On assiste à des irruptions de sources politiciennes qui assurent vouloir sincèrement contribuer à la sortie de crise. Ces interventions parlent de changement “de régimes” et non “de système” ; ce qui limite les responsabilités devant l’impasse actuelle aux prédations commises par le chef de l’État déchu et à son entourage. Nul ne pense à dédouaner ce clan de son sombre bilan. Mais ignorer que c’est la confiscation de l’indépendance qui a constitué le lit de ces dérives s’assimile à une volonté de dissimuler les causes profondes du drame national et, au final, d’en égarer la recherche de solutions idoines. Ces acteurs insistent à aller d’abord à une élection présidentielle pour laisser, ensuite, au futur chef d’État le soin de conduire la phase transitoire. Cette opération capitale pour notre destin serait faite avec l’attelage constitutionnel actuel qui octroie au chef de l’exécutif des pouvoirs quasi monarchiques. Deux risques évidents apparaissent dans cette démarche.

Par inclination personnelle d’abus de pouvoir, le futur élu pourra user de cette aubaine pour rétablir un règne oligarchique. Les cercles occultes, qui ne disparaîtront pas du jour au lendemain, peuvent activer ces prérogatives exorbitantes pour faire pression sur le futur président en vue d’avoir la main sur une gestion autoritaire et hors de contrôle. Dans tous les cas de figure, la présidentielle, organisée dans ces conditions, conduira inévitablement à un détournement voire un reniement de la Révolution avec les conséquences délétères que peut engendrer un tel dépit dans le pays et sur toute la région nord-africaine. Comme dans tout processus révolutionnaire, il y a un agenda et des priorités. Au risque d’être redondant, il faut rappeler les évidences. La logique du combat actuel veut que la constitution garantisse avant toute chose un régime équilibré adossé aux grands principes démocratiques qui doivent fonder la cité de demain. 

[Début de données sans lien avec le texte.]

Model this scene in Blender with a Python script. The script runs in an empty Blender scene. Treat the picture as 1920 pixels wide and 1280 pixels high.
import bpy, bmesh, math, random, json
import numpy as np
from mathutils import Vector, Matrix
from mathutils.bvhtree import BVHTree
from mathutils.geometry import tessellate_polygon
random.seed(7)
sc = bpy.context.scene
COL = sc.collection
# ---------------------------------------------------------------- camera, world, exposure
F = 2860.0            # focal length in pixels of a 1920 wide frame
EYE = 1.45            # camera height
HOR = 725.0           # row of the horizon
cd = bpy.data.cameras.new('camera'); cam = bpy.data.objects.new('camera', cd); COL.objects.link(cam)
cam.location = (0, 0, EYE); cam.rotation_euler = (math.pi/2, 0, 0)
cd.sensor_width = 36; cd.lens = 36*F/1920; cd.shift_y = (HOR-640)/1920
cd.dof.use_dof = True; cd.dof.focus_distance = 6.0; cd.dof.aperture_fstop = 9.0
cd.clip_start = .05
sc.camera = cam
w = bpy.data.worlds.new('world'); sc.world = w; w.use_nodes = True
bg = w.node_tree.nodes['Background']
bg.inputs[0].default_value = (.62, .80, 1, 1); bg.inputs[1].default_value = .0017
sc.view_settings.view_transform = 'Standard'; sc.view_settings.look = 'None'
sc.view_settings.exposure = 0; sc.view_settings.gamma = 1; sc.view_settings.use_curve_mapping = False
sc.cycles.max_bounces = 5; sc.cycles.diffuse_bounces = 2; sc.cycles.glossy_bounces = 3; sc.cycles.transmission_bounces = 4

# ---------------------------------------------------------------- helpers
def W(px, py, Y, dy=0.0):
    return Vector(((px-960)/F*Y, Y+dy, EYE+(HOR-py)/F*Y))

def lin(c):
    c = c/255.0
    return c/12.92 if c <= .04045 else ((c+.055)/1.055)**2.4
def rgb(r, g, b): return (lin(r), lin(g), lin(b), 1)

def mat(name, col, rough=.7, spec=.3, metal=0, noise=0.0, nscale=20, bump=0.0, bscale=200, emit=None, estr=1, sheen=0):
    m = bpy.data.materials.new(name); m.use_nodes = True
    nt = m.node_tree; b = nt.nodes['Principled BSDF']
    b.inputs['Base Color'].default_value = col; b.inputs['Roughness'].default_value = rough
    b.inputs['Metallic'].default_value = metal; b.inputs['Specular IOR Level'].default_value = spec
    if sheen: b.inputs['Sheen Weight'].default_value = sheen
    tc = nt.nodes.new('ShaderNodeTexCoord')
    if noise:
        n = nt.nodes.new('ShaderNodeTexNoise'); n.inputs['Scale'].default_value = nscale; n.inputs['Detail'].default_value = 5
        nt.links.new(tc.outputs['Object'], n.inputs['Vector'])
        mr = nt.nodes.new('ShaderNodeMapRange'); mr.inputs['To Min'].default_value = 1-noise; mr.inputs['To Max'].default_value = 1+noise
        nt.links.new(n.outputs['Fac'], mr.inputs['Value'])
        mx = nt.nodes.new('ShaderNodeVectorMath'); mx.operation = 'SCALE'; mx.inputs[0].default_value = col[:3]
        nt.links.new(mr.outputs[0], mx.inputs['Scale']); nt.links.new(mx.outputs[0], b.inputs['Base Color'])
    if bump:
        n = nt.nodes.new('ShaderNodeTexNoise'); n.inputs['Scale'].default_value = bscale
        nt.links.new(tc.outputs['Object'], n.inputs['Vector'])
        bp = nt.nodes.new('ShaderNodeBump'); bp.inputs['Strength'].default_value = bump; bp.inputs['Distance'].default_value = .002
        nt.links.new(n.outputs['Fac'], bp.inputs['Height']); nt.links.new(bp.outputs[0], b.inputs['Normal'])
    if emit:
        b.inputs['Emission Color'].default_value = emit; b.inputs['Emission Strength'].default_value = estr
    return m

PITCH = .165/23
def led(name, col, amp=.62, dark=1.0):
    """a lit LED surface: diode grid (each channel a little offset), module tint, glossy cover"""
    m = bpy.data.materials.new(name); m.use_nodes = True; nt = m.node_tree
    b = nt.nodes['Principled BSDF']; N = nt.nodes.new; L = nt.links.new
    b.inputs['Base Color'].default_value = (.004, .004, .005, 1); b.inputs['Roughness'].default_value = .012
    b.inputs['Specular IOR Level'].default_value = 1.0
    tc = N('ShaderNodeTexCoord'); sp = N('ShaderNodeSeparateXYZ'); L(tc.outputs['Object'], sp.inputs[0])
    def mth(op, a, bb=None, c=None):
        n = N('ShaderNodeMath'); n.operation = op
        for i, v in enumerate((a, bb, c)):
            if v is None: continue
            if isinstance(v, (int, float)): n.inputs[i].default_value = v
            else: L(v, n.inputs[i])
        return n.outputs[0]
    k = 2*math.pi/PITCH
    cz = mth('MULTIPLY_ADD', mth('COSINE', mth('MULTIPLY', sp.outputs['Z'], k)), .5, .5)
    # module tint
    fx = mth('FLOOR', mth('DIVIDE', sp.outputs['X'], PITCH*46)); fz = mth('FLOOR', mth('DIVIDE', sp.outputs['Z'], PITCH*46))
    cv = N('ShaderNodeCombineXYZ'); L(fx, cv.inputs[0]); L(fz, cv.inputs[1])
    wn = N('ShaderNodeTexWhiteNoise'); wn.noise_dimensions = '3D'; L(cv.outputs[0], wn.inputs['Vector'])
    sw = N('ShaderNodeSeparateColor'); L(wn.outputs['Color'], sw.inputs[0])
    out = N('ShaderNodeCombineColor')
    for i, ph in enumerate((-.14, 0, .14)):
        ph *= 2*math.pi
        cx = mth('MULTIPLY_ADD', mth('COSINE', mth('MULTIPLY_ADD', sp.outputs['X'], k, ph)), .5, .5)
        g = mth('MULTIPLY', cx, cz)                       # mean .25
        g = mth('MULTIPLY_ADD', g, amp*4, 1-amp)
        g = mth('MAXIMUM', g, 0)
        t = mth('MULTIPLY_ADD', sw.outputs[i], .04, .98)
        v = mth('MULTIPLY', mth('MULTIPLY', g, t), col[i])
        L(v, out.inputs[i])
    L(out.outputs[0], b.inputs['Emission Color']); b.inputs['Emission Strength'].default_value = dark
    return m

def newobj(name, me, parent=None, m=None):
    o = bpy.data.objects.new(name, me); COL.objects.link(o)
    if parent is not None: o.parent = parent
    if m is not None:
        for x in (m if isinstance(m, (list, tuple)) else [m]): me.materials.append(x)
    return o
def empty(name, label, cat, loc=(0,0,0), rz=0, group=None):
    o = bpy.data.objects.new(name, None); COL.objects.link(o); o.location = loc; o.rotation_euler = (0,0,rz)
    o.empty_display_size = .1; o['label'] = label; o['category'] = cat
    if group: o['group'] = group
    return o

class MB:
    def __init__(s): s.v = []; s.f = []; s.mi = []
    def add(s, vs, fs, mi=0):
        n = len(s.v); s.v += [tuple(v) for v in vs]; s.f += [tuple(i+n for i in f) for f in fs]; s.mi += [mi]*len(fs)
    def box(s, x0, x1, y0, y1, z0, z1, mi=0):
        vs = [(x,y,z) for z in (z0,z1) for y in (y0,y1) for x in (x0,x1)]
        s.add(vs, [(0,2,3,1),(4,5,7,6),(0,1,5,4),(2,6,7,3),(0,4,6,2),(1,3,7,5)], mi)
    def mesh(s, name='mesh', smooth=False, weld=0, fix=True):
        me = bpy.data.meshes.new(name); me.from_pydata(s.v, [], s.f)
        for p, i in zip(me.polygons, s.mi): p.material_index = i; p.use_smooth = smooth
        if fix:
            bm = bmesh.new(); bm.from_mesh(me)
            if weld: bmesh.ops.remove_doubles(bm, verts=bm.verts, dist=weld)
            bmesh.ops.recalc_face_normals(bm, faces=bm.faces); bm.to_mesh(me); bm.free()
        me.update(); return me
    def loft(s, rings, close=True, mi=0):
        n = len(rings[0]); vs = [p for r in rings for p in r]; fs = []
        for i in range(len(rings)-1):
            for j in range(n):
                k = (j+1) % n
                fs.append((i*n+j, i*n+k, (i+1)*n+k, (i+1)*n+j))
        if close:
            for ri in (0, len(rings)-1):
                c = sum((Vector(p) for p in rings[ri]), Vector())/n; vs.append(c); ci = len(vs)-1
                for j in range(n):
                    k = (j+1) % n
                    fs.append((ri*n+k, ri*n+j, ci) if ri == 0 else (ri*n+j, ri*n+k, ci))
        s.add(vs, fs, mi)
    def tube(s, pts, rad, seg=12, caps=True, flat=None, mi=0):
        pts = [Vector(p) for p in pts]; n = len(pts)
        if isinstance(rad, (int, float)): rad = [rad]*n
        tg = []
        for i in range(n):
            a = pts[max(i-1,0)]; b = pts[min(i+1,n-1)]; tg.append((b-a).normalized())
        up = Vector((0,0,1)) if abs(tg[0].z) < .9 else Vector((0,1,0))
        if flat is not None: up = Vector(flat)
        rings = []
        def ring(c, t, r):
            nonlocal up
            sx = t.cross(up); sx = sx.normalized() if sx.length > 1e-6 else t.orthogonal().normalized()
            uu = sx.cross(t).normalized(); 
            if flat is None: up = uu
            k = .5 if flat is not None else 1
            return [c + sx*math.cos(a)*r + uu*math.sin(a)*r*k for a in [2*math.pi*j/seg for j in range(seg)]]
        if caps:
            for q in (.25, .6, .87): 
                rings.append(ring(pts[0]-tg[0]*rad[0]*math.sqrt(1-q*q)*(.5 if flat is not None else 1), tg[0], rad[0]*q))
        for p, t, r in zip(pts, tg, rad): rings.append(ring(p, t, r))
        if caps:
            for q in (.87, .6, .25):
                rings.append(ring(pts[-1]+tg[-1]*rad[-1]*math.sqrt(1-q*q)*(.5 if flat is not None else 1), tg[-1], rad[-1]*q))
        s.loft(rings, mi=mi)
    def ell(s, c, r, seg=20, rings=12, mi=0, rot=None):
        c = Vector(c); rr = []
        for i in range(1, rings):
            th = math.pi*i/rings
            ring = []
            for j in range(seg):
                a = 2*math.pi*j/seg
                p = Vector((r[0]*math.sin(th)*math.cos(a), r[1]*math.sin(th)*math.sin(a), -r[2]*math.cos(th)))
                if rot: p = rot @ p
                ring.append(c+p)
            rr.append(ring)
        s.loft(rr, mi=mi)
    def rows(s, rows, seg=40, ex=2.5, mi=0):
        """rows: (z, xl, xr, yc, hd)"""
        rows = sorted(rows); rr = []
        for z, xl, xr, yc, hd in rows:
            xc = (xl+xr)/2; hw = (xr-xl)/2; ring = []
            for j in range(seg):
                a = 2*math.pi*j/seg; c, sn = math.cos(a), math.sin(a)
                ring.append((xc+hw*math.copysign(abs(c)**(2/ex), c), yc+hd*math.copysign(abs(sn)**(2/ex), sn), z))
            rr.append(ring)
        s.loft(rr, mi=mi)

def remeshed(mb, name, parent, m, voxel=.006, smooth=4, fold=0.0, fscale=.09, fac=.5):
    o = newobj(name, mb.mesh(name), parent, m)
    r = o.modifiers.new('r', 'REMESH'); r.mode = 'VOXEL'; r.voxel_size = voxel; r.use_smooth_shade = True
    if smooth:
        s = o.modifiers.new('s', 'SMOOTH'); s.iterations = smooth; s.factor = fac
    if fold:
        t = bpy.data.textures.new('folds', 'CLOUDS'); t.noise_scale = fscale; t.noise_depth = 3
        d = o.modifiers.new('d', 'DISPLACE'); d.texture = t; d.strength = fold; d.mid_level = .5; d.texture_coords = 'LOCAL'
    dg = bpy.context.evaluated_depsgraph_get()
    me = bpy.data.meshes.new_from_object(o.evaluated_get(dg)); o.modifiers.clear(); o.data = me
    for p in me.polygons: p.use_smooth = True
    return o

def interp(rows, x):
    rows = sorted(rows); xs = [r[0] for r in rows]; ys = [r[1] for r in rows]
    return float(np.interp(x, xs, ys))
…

Il est des leçons que l’Histoire ne pardonne pas d’ignorer. Avant de démissionner de son poste de président de l’Assemblée nationale en 1963, le vertueux Ferhat Abbas supplia an vain ses pairs parlementaires de prendre le temps nécessaire à la définition de préalables démocratiques et républicains devant être inscrits dans le préambule de la constitution. Des aventuriers, dont les petits héritiers tentent aujourd’hui de reproduire les manœuvres, ont décidé de “prostituer”(*) la constitution dans un cinéma. On connaît la suite. 

S. S.
(*) C’est le terme qu’utilisa Ferhat Abbas.